Akcja: pielęgnacja! #4: Pielęgnacja twarzy- aktualizacja- kremy na wieczór.

     Jakiś czas temu napisałam ogromny post o mojej pielęgnacji twarzy- znalazło się tam wszystko, od toników i płynów micelarnych przez żele i emulsje do mycia twarzy na kremach zimowych i letnich kończąc... Cóż, chyba nie tędy droga. Tym razem postanowiłam pokrótce opisać moją aktualną pielęgnację twarzy, ale ograniczę się wyłącznie do kremów- temat demakijazu i tonizacji zostawię na osobny post. 

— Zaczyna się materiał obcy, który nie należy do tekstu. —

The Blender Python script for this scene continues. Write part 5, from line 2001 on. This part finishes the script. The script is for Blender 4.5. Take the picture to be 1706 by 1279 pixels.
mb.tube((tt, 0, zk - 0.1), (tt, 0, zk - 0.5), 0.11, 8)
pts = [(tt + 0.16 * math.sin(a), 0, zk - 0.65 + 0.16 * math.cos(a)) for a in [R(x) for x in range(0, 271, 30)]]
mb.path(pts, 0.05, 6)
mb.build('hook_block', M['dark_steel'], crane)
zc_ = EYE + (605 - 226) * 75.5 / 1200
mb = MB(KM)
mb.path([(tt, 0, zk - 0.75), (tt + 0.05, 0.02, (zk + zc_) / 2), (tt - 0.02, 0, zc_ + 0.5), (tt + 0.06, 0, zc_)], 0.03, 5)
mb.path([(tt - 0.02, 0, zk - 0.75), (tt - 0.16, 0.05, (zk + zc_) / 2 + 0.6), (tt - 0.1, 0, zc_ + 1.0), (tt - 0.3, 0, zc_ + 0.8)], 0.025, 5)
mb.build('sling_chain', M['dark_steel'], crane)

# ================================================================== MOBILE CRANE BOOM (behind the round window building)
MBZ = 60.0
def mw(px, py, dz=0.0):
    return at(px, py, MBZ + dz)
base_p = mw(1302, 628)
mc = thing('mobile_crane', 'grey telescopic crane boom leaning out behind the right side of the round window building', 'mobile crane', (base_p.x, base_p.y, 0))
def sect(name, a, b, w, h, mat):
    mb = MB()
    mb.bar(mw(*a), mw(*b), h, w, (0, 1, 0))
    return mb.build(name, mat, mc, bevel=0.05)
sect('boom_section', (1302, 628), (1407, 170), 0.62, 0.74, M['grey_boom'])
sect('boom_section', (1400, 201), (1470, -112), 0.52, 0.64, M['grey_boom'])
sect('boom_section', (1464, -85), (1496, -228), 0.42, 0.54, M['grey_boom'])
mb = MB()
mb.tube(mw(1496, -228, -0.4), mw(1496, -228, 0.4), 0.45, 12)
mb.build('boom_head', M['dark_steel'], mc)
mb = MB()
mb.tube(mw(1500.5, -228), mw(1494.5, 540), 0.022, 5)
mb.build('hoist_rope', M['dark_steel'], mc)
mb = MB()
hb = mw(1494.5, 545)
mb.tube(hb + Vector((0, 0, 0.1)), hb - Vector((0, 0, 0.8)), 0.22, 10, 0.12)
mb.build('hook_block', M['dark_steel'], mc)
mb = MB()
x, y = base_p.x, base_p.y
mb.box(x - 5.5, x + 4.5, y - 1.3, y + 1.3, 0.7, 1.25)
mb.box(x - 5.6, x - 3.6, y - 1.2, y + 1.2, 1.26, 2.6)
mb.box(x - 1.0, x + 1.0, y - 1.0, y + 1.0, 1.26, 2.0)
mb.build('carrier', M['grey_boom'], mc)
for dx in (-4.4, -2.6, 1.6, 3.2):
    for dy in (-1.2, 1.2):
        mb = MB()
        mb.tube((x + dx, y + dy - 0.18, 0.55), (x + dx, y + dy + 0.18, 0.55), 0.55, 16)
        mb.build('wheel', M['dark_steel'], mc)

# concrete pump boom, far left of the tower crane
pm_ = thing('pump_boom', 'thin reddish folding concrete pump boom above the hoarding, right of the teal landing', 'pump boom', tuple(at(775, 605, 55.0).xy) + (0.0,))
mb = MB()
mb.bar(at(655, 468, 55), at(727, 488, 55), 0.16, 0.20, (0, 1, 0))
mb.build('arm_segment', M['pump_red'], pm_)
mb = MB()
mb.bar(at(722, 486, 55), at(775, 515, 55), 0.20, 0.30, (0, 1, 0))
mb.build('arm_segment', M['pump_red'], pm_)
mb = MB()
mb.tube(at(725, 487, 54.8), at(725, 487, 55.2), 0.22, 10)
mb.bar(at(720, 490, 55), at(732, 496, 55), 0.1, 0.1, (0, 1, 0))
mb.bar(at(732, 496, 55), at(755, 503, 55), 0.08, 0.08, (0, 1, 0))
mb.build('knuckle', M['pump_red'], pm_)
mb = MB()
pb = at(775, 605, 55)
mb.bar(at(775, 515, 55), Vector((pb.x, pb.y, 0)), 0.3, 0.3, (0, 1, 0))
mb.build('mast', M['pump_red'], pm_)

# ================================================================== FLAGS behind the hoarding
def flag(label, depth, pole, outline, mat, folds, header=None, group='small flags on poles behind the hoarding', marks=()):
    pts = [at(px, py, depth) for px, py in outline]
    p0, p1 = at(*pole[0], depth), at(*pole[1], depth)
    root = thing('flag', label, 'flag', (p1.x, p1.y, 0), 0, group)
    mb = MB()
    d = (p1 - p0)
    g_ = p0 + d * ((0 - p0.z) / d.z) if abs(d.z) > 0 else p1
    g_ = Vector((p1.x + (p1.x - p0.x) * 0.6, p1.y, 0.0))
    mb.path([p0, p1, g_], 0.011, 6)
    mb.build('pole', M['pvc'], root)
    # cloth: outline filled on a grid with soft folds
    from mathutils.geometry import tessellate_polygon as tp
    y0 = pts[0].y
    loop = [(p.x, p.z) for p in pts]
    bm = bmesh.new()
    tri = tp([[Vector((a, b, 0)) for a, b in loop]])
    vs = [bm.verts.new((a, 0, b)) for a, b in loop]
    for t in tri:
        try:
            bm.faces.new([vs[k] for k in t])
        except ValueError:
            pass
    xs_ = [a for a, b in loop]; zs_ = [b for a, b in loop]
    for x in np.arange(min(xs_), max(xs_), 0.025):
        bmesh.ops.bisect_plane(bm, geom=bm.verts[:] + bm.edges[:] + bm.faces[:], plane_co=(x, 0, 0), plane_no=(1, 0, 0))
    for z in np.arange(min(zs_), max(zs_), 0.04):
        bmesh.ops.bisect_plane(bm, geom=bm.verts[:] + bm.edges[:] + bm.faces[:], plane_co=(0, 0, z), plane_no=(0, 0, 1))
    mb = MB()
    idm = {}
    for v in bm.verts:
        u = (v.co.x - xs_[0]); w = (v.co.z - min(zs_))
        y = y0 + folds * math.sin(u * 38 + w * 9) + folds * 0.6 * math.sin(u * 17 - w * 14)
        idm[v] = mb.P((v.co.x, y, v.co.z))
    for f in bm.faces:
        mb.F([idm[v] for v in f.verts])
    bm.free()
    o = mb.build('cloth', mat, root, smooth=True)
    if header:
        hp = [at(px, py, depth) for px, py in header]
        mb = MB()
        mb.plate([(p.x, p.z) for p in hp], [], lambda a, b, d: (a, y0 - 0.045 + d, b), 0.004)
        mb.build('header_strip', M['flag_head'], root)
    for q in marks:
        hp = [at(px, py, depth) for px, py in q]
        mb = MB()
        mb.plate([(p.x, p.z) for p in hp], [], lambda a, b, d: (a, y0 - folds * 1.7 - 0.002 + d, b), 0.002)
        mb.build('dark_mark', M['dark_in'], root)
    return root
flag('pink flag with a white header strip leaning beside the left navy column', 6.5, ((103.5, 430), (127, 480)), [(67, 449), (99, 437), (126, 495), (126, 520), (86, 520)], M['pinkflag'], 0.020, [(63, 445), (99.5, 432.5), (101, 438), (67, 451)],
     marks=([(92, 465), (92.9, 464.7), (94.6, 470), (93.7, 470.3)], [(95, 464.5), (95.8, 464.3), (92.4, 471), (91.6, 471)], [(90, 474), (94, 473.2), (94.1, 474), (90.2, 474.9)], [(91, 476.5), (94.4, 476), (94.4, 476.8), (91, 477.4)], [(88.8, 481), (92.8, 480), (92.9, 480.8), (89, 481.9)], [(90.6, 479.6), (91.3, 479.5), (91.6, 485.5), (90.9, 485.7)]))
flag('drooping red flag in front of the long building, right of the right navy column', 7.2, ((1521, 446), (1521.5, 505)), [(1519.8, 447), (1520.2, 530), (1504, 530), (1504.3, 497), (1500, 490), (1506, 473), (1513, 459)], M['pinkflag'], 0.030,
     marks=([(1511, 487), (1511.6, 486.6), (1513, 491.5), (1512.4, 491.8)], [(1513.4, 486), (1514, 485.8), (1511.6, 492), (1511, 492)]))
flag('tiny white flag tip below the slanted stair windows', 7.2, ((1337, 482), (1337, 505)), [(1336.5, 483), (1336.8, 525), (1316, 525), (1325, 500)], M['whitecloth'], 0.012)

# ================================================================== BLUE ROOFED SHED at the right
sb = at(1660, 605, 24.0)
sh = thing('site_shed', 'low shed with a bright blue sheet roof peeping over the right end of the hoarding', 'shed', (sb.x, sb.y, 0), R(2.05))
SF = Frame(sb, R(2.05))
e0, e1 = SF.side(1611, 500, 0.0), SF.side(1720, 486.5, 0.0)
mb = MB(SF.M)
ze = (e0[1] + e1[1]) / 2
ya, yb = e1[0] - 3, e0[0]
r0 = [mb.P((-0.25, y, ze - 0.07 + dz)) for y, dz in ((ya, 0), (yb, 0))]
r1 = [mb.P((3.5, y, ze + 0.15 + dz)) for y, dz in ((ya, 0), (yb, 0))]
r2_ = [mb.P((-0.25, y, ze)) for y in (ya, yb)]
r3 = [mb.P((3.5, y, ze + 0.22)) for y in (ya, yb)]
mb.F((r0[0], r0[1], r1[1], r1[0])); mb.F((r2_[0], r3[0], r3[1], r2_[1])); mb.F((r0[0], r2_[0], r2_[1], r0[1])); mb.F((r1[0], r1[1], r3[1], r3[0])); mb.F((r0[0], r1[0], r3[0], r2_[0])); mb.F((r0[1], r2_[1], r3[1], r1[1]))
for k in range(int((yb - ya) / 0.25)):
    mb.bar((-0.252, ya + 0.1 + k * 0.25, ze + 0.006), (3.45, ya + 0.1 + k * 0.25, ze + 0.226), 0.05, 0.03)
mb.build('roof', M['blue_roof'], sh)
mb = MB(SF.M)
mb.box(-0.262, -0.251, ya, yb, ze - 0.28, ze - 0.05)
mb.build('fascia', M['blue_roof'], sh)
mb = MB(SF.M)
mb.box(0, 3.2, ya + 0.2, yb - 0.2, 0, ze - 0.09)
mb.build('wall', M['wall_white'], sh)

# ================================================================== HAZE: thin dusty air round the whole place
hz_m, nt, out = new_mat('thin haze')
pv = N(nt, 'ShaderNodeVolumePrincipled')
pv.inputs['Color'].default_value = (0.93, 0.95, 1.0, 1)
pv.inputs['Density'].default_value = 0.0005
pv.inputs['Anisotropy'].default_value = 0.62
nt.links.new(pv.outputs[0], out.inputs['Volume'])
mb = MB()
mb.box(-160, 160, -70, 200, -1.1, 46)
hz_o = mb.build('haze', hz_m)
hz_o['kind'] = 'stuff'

     Jakiś czas temu miałam przyjemność wziąć udział w dermokonsultacji organizowanej przez markę Bioderma (co prawdopodobnie tłumaczy dlaczego większość moich kosmetyków do pielęgnacji to produkty właśnie tej firmy). Ku mojemu zaskoczeniu okazało się, że moja cera nie jest tłusta, tylko mieszana, a na dodatek naczynkowa (co powinnam była wiedzieć, biorąc pod uwagę liczne zaczerwienienia na policzkach), ale jednocześnie bardzo dobrze nawilżona (powyżej 72%- nawet pani dermatolog powiedziała, że jest to wynik WOW!). Ponieważ akurat skończyły mi się moje kremy z La Roche Posay, postanowiłam iść za ciosem i uzupełnić braki.

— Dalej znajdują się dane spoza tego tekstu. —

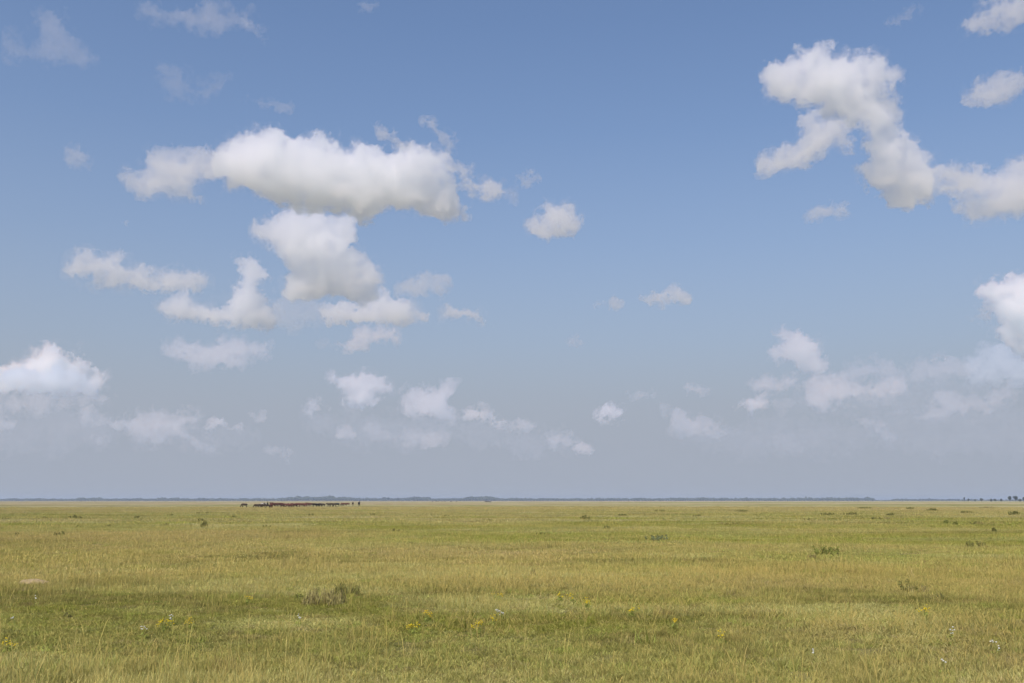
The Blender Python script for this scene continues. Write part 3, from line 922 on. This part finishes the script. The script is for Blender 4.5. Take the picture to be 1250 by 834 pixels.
tree(1177.3, 612.3, 4.9, 2.2, 'thin upright tree, leftmost of the separate trees on the right horizon', 1)
tree(1182.5, 612.3, 3.6, 3.0, 'small round tree right beside the thin upright tree', 2, True)
tree(1190.5, 612.2, 2.6, 5.5, 'very low spreading tree left of the squat dark tree', 3, True)
tree(1198.0, 612.3, 3.8, 4.0, 'squat dark tree standing alone in the gap before the low thicket', 4, True)
tree(1210.6, 612.4, 3.4, 4.4, 'left one of two touching low bushy trees in the thicket', 5, True)
tree(1214.6, 612.4, 3.1, 4.0, 'right one of two touching low bushy trees in the thicket', 6, True)
tree(1222.2, 612.3, 3.2, 3.4, 'lone small bushy tree between the thicket and the tallest pair', 7, True)
tree(1232.8, 612.5, 6.4, 4.6, 'tall tree with an oval crown, left one of the tallest pair', 8)
tree(1239.6, 612.5, 6.7, 5.6, 'tallest and broadest tree, right one of the tallest pair', 9)
tree(1245.2, 612.4, 3.6, 4.2, 'low bushy tree just right of the tallest pair', 10, True)
tree(1249.6, 612.4, 5.2, 3.6, 'tree cut by the right edge of the view', 11)


# ------------------------------------------------------------------ animals: one continuous skinned body each
def skinned(name, verts, edges, radii, sub=1):
    me = bpy.data.meshes.new(name + '_rig')
    me.from_pydata(verts, edges, [])
    o = bpy.data.objects.new(name + '_rig', me); COL.objects.link(o)
    sk = o.modifiers.new('s', 'SKIN'); sk.use_smooth_shade = True
    for i, r in enumerate(radii):
        rx, ry = (r, r) if not isinstance(r, tuple) else r
        me.skin_vertices[0].data[i].radius = (rx, ry)
        me.skin_vertices[0].data[i].use_root = (i == 0)
    ss = o.modifiers.new('u', 'SUBSURF'); ss.levels = sub; ss.render_levels = sub
    dg = bpy.context.evaluated_depsgraph_get()
    out = bpy.data.meshes.new_from_object(o.evaluated_get(dg))
    out.name = name
    bpy.data.objects.remove(o); bpy.data.meshes.remove(me)
    return out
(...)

      Jako, że nawilżenie mojej cery jest więcej niż zadowalające polecono mi kosmetyk lekki, którego zadaniem będzie jedynie utrzymanie obecnego stanu. Krem ma przyjemną konsystencję, opakowanie z pompką (za co ma  +10 punktów już na starcie), szybko się wchłania, a moja twarz jest po jego użyciu niezwykle przyjemna w dotyku.W cenie regularnej opakowanie 40ml kosztuje około 70zł, jednak dosyć często można znaleźć promocję nawet do -50%, a wtedy nie jest to aż tak duży wydatek.


     Ponieważ jesień trwa w najlepsze zmierzając już w stronę zimy, szczególna pielęgnacja należy się także ustom. Niestety moje, kiedy tylko wiatr zaczyna wiać nieco mocniej, niż standardowo wysychają i pękają na potęgę. W tym roku postanowiłam położyć temu kres i poważnie zadbać również o ten obszar. Przygotowałam specjalny peeling do ust z oleju kokosowego, cukru i wiórków kokosowych, którym co 2-3 dni ścieram martwy naskórek, a codziennie bez wyjątku nawilżam usta schomikowanymi niemalże wszędzie pomadkami ochronnymi. Na noc usta dostają dodatkową porcję kremu Atoderm, który zapewnia im długotrwałą pielęgnację.


      Jeśli chodzi o krem pod oczy, to opisywałam go już we wspomnianym wcześniej poście, jest to moje 4 lub 5 opakowanie, ale w szufladzie czeka już następca, którego, szczerze powiedziawszy nie mogę się doczekać- możecie się niebawem spodziewać newsa na ten temat. Jeśli chodzi o krem do rzęs, to opisywałam go TU i pozostaje mu wierna już od jakiegoś czasu, moje rzęsy są wyraźnie mocniejsze, pogrubione i wydłużone, a to wszystko za ułamek ceny topowych produktów jak na przykład RevitaLash.